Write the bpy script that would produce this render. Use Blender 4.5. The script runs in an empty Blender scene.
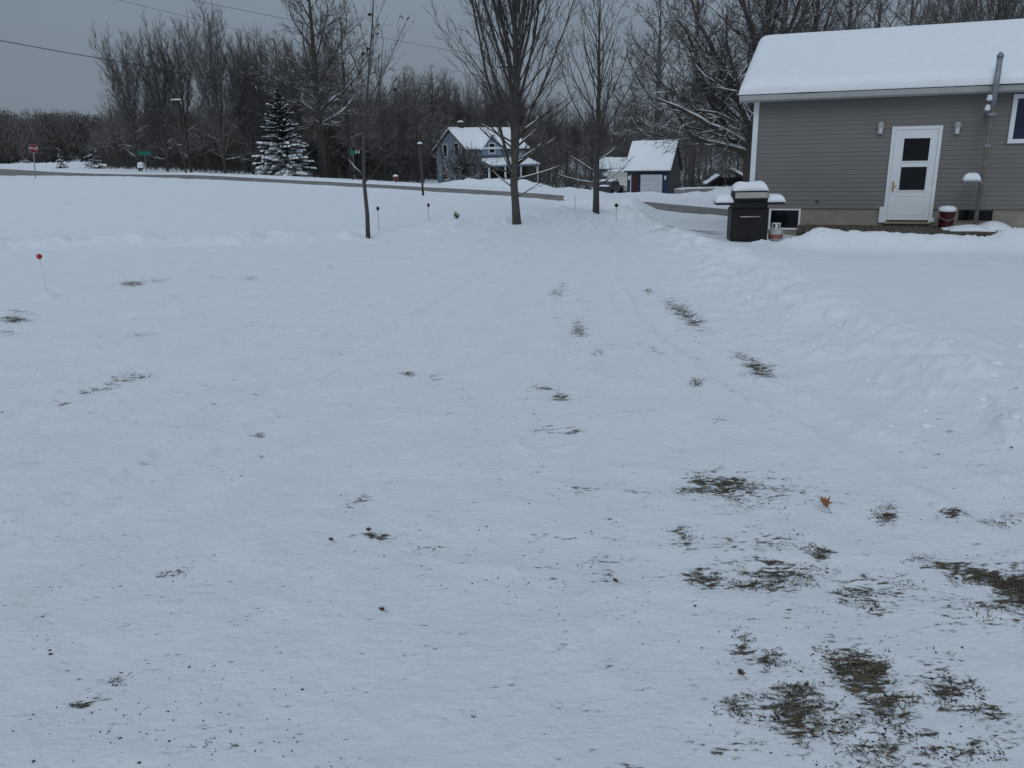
import bpy, math, random
import numpy as np
from mathutils import Vector, Matrix
R = math.radians
C = bpy.context.scene.collection
scene = bpy.context.scene

# ------------------------------------------------------------------ camera
F = 800.0; H = 1.8; PITCH = 16.3; ROLL = -1.2
CAMM = Matrix.Rotation(R(90-PITCH), 4, 'X') @ Matrix.Rotation(R(ROLL), 4, 'Z')
cd = bpy.data.cameras.new('camera'); cam = bpy.data.objects.new('camera', cd); C.objects.link(cam)
cam.matrix_world = Matrix.Translation((0, 0, H)) @ CAMM
cd.sensor_width = 36; cd.lens = F*36/1024; cd.clip_start = .05; cd.clip_end = 5000
scene.camera = cam

def ray(x, y):
    return (CAMM.to_3x3() @ Vector(((x-512)/F, -(y-384)/F, -1)))
def at(x, y, d):
    """point seen at pixel x,y standing d metres ahead (world Y)"""
    r = ray(x, y); k = d/r.y
    return Vector((r.x*k, d, H+r.z*k))

# ------------------------------------------------------------------ noise
def _h(ix, iy, s):
    n = (ix*374761393 + iy*668265263 + s*974634777) & 0xffffffff
    n = ((n ^ (n >> 13))*1274126177) & 0xffffffff
    n = n ^ (n >> 16)
    return (n & 0xffff)/65535.0
def vn(x, y, s=0):
    x = np.asarray(x, float); y = np.asarray(y, float)
    xf = np.floor(x); yf = np.floor(y); ix = xf.astype(np.int64); iy = yf.astype(np.int64)
    u = x-xf; v = y-yf; u = u*u*(3-2*u); v = v*v*(3-2*v)
    a = _h(ix, iy, s); b = _h(ix+1, iy, s); c = _h(ix, iy+1, s); d = _h(ix+1, iy+1, s)
    return (a*(1-u)+b*u)*(1-v)+(c*(1-u)+d*u)*v - .5
def fbm(x, y, s=0, o=4):
    t = 0; a = 1; f = 1
    for k in range(o):
        t = t + a*vn(x*f+k*17.3, y*f-k*9.1, s+k); a *= .5; f *= 2.03
    return t
def smooth(a, b, x):
    t = np.clip((x-a)/(b-a), 0, 1); return t*t*(3-2*t)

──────

__Written task__. The data should be printed again unchanged; leave its pictures out.

__Result below__.
Write the bpy script that would produce this render. Use Blender 4.5. The script runs in an empty Blender scene.
import bpy, math, random
import numpy as np
from mathutils import Vector, Matrix
R = math.radians
C = bpy.context.scene.collection
scene = bpy.context.scene

# ------------------------------------------------------------------ camera
F = 800.0; H = 1.8; PITCH = 16.3; ROLL = -1.2
CAMM = Matrix.Rotation(R(90-PITCH), 4, 'X') @ Matrix.Rotation(R(ROLL), 4, 'Z')
cd = bpy.data.cameras.new('camera'); cam = bpy.data.objects.new('camera', cd); C.objects.link(cam)
cam.matrix_world = Matrix.Translation((0, 0, H)) @ CAMM
cd.sensor_width = 36; cd.lens = F*36/1024; cd.clip_start = .05; cd.clip_end = 5000
scene.camera = cam

def ray(x, y):
    return (CAMM.to_3x3() @ Vector(((x-512)/F, -(y-384)/F, -1)))
def at(x, y, d):
    """point seen at pixel x,y standing d metres ahead (world Y)"""
    r = ray(x, y); k = d/r.y
    return Vector((r.x*k, d, H+r.z*k))

# ------------------------------------------------------------------ noise
def _h(ix, iy, s):
    n = (ix*374761393 + iy*668265263 + s*974634777) & 0xffffffff
    n = ((n ^ (n >> 13))*1274126177) & 0xffffffff
    n = n ^ (n >> 16)
    return (n & 0xffff)/65535.0
def vn(x, y, s=0):
    x = np.asarray(x, float); y = np.asarray(y, float)
    xf = np.floor(x); yf = np.floor(y); ix = xf.astype(np.int64); iy = yf.astype(np.int64)
    u = x-xf; v = y-yf; u = u*u*(3-2*u); v = v*v*(3-2*v)
    a = _h(ix, iy, s); b = _h(ix+1, iy, s); c = _h(ix, iy+1, s); d = _h(ix+1, iy+1, s)
    return (a*(1-u)+b*u)*(1-v)+(c*(1-u)+d*u)*v - .5
def fbm(x, y, s=0, o=4):
    t = 0; a = 1; f = 1
    for k in range(o):
        t = t + a*vn(x*f+k*17.3, y*f-k*9.1, s+k); a *= .5; f *= 2.03
    return t
def smooth(a, b, x):
    t = np.clip((x-a)/(b-a), 0, 1); return t*t*(3-2*t)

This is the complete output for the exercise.